Marat Tazhin, Kazakhstan’s new foreign minister is in DC to plead his country’s case for chairing the OSCE in 2009. We know what he is going to say, as his address to a special meeting of the permanent council of the OSCE last week in Vienna provides a preview of his remarks.
He’ll argue that Kazakhstan is making steady and sufficient progress in democratizing the country to have earned the right to be the first post-Soviet state to have this privilege. Noting that the country is an indisputable economic success, he will add that Kazakhstan is uniquely suited to advance the OSCE’s security agenda in the region, because of its simultaneous commitment to religious tolerance and the eradication of extremism which breeds terrorism.
Kazakhstan’s bid has strong support of Russia and other CIS states, and most EU members are also supporting it. The UK’s opposition is a notable exception, Whitehall is likely to want Washington to continue its earlier opposition, which has been expressed in the form of arguing that a Kazakh chairmanship would be more successful if deferred until 2011.
There is certain to be pressure from various US based human rights groups that Kazakhstan’s 2009 chairmanship bid continue to be blocked. These groups will find plenty of supporting argument in the State Department’s own recent analysis of the human rights situation in that country.
This report continues to find objection with the treatment of political opposition, including the mysterious murder of Altynbek Sarsenbaev in 2006, high thresholds for registration of political parties, restrictions on public assembly, legal restraints on independent media, and persecution of some minority religious sects.
The Kazakh government, though, steadfastly maintains its commit to the advancement of democratic principles. Tazhin’s speech promises a series of reforms in the next several months, increasing the responsibility of popularly elected local legislatures, increasing the independence of the judiciary, enhancing the role of parliament in general, and increasing the rights of assembly and media. Much of the promised legislation is still pending, or not yet publicly available to be read. However, Kazakh parliamentary deputy Alikhan Baimenov apparently leaked the report of the State Commission on Drafting and Specification of Democratic Reforms in Kazakhstan, which outlines much of the planned legislation in some detail.

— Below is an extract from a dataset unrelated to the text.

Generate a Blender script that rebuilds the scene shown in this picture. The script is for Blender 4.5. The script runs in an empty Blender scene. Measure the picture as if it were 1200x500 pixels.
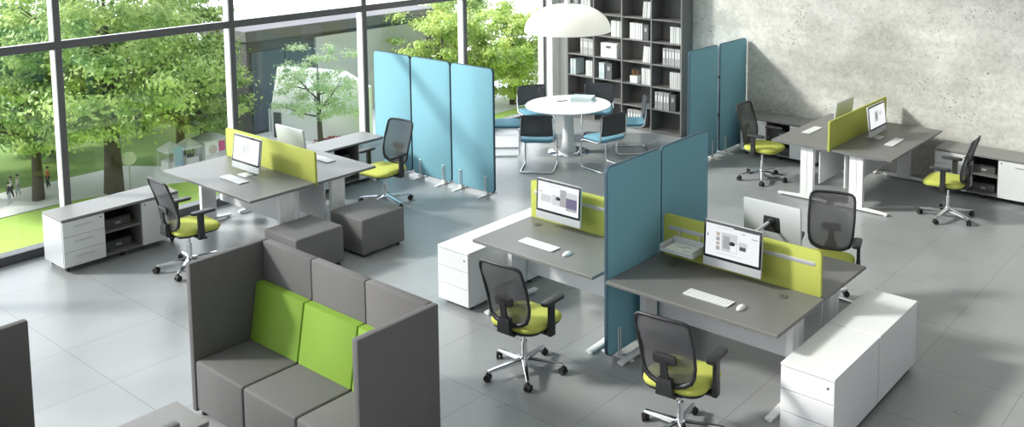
import bpy, bmesh, math, random
from mathutils import Vector, Matrix
R = math.radians
PI = math.pi
S = bpy.context.scene
COL = S.collection
random.seed(7)

# ------------------------------------------------------------------ camera
cam_d = bpy.data.cameras.new('camera')
cam = bpy.data.objects.new('camera', cam_d)
COL.objects.link(cam)
cam.location = (0, 0, 3.98)
yaw, pitch = 0.651791554, 0.107823587
fw = Vector((-math.sin(yaw) * math.cos(pitch), math.cos(yaw) * math.cos(pitch), -math.sin(pitch)))
cam.rotation_euler = fw.to_track_quat('-Z', 'Y').to_euler()
cam_d.sensor_width = 36
cam_d.lens = 1109.77 * 36 / 1200
cam_d.shift_x = (600 - 724.5) / 1200
cam_d.shift_y = (-8.36 - 250) / 1200
cam_d.clip_end = 600
S.camera = cam

# ------------------------------------------------------------------ world, sun, exposure
S.view_settings.view_transform = 'Standard'
S.view_settings.look = 'None'
S.view_settings.exposure = 0.0
S.view_settings.gamma = 1
S.view_settings.use_curve_mapping = False
S.cycles.use_denoising = True
S.cycles.max_bounces = 8
S.cycles.transparent_max_bounces = 24
S.cycles.caustics_reflective = False
S.cycles.caustics_refractive = False

W = bpy.data.worlds.new('sky')
S.world = W
W.use_nodes = True
nt = W.node_tree
bg = nt.nodes['Background']
tc = nt.nodes.new('ShaderNodeTexCoord')
sx = nt.nodes.new('ShaderNodeSeparateXYZ')
cr = nt.nodes.new('ShaderNodeValToRGB')
mr = nt.nodes.new('ShaderNodeMapRange')
mr.inputs['From Min'].default_value = -1
nt.links.new(tc.outputs['Generated'], sx.inputs[0])
nt.links.new(sx.outputs['Z'], mr.inputs['Value'])
nt.links.new(mr.outputs[0], cr.inputs[0])
nt.links.new(cr.outputs[0], bg.inputs[0])
el = cr.color_ramp.elements
el[0].position = 0.0; el[0].color = (.86, .87, .88, 1)
el[1].position = 1.0; el[1].color = (.36, .40, .47, 1)
e = el.new(.42); e.color = (.97, .98, 1, 1)
e = el.new(.60); e.color = (.95, .97, 1, 1)
e = el.new(.78); e.color = (.46, .50, .56, 1)
# the sky is brightest on the side of the sun, beyond the glass wall
az = nt.nodes.new('ShaderNodeMapRange'); az.interpolation_type = 'SMOOTHSTEP'
az.inputs['From Min'].default_value = .35; az.inputs['From Max'].default_value = -.75
az.inputs['To Min'].default_value = .55; az.inputs['To Max'].default_value = 4.0
nt.links.new(sx.outputs['X'], az.inputs['Value'])
hi = nt.nodes.new('ShaderNodeMapRange'); hi.interpolation_type = 'SMOOTHSTEP'
hi.inputs['From Min'].default_value = .62; hi.inputs['From Max'].default_value = .9
hi.inputs['To Min'].default_value = 0; hi.inputs['To Max'].default_value = 5
nt.links.new(sx.outputs['Z'], hi.inputs['Value'])
ad = nt.nodes.new('ShaderNodeMath'); ad.operation = 'ADD'
nt.links.new(az.outputs[0], ad.inputs[0]); nt.links.new(hi.outputs[0], ad.inputs[1])
nt.links.new(ad.outputs[0], bg.inputs[1])

sun_d = bpy.data.lights.new('sun', 'SUN')
sun = bpy.data.objects.new('sun', sun_d)
COL.objects.link(sun)
SUN_DIR = Vector((1, .8, -.80)).normalized()
sun.rotation_euler = SUN_DIR.to_track_quat('-Z', 'Y').to_euler()
sun.location = (-20, -16, 20)
sun_d.energy = 5.2
sun_d.angle = R(7)
sun_d.color = (1, .965, .90)


# ------------------------------------------------------------------ materials
def mat(name, col, rough=.5, metal=0, var=.0, vscale=30, bump=0, bscale=200, emit=None, spec=.5, stretch=None):
    m = bpy.data.materials.new(name)
    m.use_nodes = True
    n, l = m.node_tree.nodes, m.node_tree.links
    b = n['Principled BSDF']
    b.inputs['Base Color'].default_value = (*col, 1)
    b.inputs['Roughness'].default_value = rough
    b.inputs['Metallic'].default_value = metal
    b.inputs['Specular IOR Level'].default_value = spec
    t = n.new('ShaderNodeTexCoord')
    src = t.outputs['Object']
    if stretch:
        mp = n.new('ShaderNodeMapping'); mp.inputs['Scale'].default_value = stretch
        l.new(src, mp.inputs[0]); src = mp.outputs[0]
    if var:
        x = n.new('ShaderNodeTexNoise'); x.inputs['Scale'].default_value = vscale; x.inputs['Detail'].default_value = 4
        r = n.new('ShaderNodeMix'); r.data_type = 'RGBA'
        r.inputs[6].default_value = (*[c * (1 - var) for c in col], 1)
        r.inputs[7].default_value = (*[min(1, c * (1 + var)) for c in col], 1)
        l.new(src, x.inputs['Vector']); l.new(x.outputs['Fac'], r.inputs[0]); l.new(r.outputs[2], b.inputs['Base Color'])
    if bump:
        x = n.new('ShaderNodeTexNoise'); x.inputs['Scale'].default_value = bscale; x.inputs['Detail'].default_value = 2
        q = n.new('ShaderNodeBump'); q.inputs['Strength'].default_value = bump; q.inputs['Distance'].default_value = .002
        l.new(src, x.inputs['Vector']); l.new(x.outputs['Fac'], q.inputs['Height']); l.new(q.outputs[0], b.inputs['Normal'])
    if emit:
        b.inputs['Base Color'].default_value = (.03, .03, .03, 1)
        b.inputs['Emission Color'].default_value = (*col, 1)
        b.inputs['Emission Strength'].default_value = emit
    return m


M = {}
M['white'] = mat('white_laminate', (.76, .77, .78), .35, var=.015, vscale=3)
M['white_metal'] = mat('white_metal', (.82, .82, .82), .35, var=.01)
M['seam'] = mat('dark_gap', (.10, .10, .10), .6, var=.05)
M['greytop'] = mat('grey_desktop', (.165, .164, .161), .42, var=.04, vscale=60, bump=.05)
M['greyedge'] = mat('dark_edge_band', (.10, .098, .095), .5, var=.05)
M['greywood'] = mat('grey_board', (.235, .23, .225), .45, var=.05, vscale=25)
M['shelf'] = mat('graphite_board', (.17, .165, .16), .5, var=.06, vscale=12)
M['shelfback'] = mat('graphite_back_board', (.11, .107, .104), .55, var=.06, vscale=12)
M['lime'] = mat('lime_fabric', (.43, .465, .09), .8, var=.06, vscale=300, bump=.25, bscale=700)
M['limeseat'] = mat('lime_seat_fabric', (.50, .53, .10), .85, var=.06, vscale=300, bump=.25, bscale=700)
M['green'] = mat('green_upholstery', (.19, .335, .03), .7, var=.06, vscale=200, bump=.3, bscale=600)
M['bluefab'] = mat('blue_fabric', (.19, .41, .50), .85, var=.05, vscale=250, bump=.25, bscale=700)
M['bluetrim'] = mat('navy_edging', (.035, .075, .11), .7, var=.05)
M['blueseat'] = mat('blue_seat_fabric', (.12, .28, .37), .85, var=.06, vscale=250, bump=.25, bscale=700)
M['greyfab'] = mat('grey_upholstery', (.135, .132, .132), .85, var=.16, vscale=60, bump=.35, bscale=500, stretch=(3, 3, .35))
M['black'] = mat('black_plastic', (.022, .023, .026), .42, var=.1)
M['blackrub'] = mat('black_rubber', (.018, .018, .018), .6, var=.1)
M['chrome'] = mat('chrome', (.80, .81, .83), .12, 1, var=.01)
M['alu'] = mat('aluminium', (.62, .63, .65), .38, .55, var=.02)
M['silver'] = mat('silver_plastic', (.57, .59, .61), .4, .15, var=.02)
M['bezel'] = mat('black_glass', (.012, .013, .015), .12, var=.05)
M['paper'] = mat('white_paper', (.80, .80, .78), .7, var=.03)
M['book_w'] = mat('white_book_cover', (.55, .555, .55), .6, var=.08, vscale=8)
M['book_g'] = mat('grey_binder_cover', (.33, .33, .33), .6, var=.08, vscale=8)
M['book_d'] = mat('dark_box_board', (.075, .078, .08), .6, var=.08)
M['book_t'] = mat('pale_teal_cover', (.40, .49, .50), .6, var=.06)
M['bookblue'] = mat('blue_book_cover', (.15, .33, .41), .5, var=.06)
M['wood'] = mat('pencil_wood', (.36, .17, .07), .6, var=.1)
M['frame'] = mat('grey_window_metal', (.115, .115, .12), .4, .1, var=.03)
M['framedark'] = mat('dark_sill_metal', (.075, .078, .085), .4, .2, var=.04)
M['plaster'] = mat('white_plaster', (.80, .79, .77), .7, var=.03, vscale=6, bump=.1)
M['s_white'] = mat('screen_white', (.93, .95, .97), .3, emit=.92)
M['s_grey'] = mat('screen_grey', (.45, .46, .47), .3, emit=.8)
M['s_lite'] = mat('screen_light_grey', (.74, .76, .78), .3, emit=.8)
M['s_dark'] = mat('screen_dark', (.08, .09, .09), .3, emit=.8)
M['s_purple'] = mat('screen_purple', (.13, .10, .25), .3, emit=.8)
M['s_blue'] = mat('screen_blue', (.25, .45, .85), .3, emit=.8)
M['s_tan'] = mat('screen_tan', (.62, .55, .48), .3, emit=.8)


def mesh_fabric(name, col, alpha):
    m = bpy.data.materials.new(name); m.use_nodes = True
    n, l = m.node_tree.nodes, m.node_tree.links
    b = n['Principled BSDF']; out = n['Material Output']
    b.inputs['Base Color'].default_value = (*col, 1); b.inputs['Roughness'].default_value = .8
    tr = n.new('ShaderNodeBsdfTransparent'); mx = n.new('ShaderNodeMixShader')
    t = n.new('ShaderNodeTexCoord'); nz = n.new('ShaderNodeTexNoise'); nz.inputs['Scale'].default_value = 40
    mr = n.new('ShaderNodeMapRange'); mr.inputs['To Min'].default_value = alpha - .05; mr.inputs['To Max'].default_value = alpha + .05
    l.new(t.outputs['Object'], nz.inputs['Vector']); l.new(nz.outputs['Fac'], mr.inputs['Value'])
    l.new(mr.outputs[0], mx.inputs[0]); l.new(tr.outputs[0], mx.inputs[1]); l.new(b.outputs[0], mx.inputs[2])
    l.new(mx.outputs[0], out.inputs[0])
    return m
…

Kazakhstan’s political opposition is itself split over whether Kazakhstan should get the OSCE chairmanship. Speaking at the recent Eurasia Media Forum in Almaty civic activist Rachid Nougmanov strongly defended the OSCE bid, as providing a necessary incentive for the further consolidation of democratic reforms. But only a few days later a group of political activists from Kazakhstan demanded constitutional reforms precede any successful bid.
However it would be a real mistake for the OSCE members to decide this question solely on the basis of some sort of yardstick of democracy. Had Kazakhstan not made its demand for the chairmanship so public, maybe this could have been the criteria by which such the decision could have been made. But now if the U.S., U.K (and some say Canada as well) refuse to allow the OSCE to make a consensus based decision on the Kazakh chairmanship (which was deferred until the OSCE ministerial consultation of December 2007) the OSCE will lose all credibility in the member states of the CIS.
What should be more important, from the point of view of Washington, is that rebuffing Astana now, means that the U.S. will put its close relationship with Kazakhstan at risk, at the very time when the Bush administration needs dependable partners in an increasingly unfriendly region.
Some object that the Kazakhs are effectively blackmailing the OSCE with their request, but the distinction between blackmail and the demonstration of geopolitical clout is a wholly subjective one. Like it or not, it would be prudent for the U.S. and the U.K. to recognize that the state of Kazakhstan has arrived as a serious player on the international scene. And like all serious players Kazakhstan will not shy away from demanding that it become the beneficiary of international double standards.
Martha Brill Olcott
Senior Associate
Comments
On June 11 at 05:41, Anonymous commented:
I would have to disagree with Ms. Olcott’s statement that the OSCE would lose credibility by denying Kazakhstan chairmanship in 2009. Perhaps the governments of the former Soviet states would thereby drop their ambitions of attaining the chairmanship because of a perception of futility. Still, this would do nothing to destroy the credibility of the OSCE in the eyes of the people of the CIS. In fact, by allowing Kazakhstan to attain chairmanship after its recent actions eliminating the constitutional term limit on the presidency (which caps almost a decade with little to no democratic progress), the OSCE would tarnish any reputation that it still has in the region. This would confirm the widely-held beliefs that the west gives no heed to human rights or freedom where oil is involved, and it would destroy any incentive that the OSCE could provide for reforms in the future.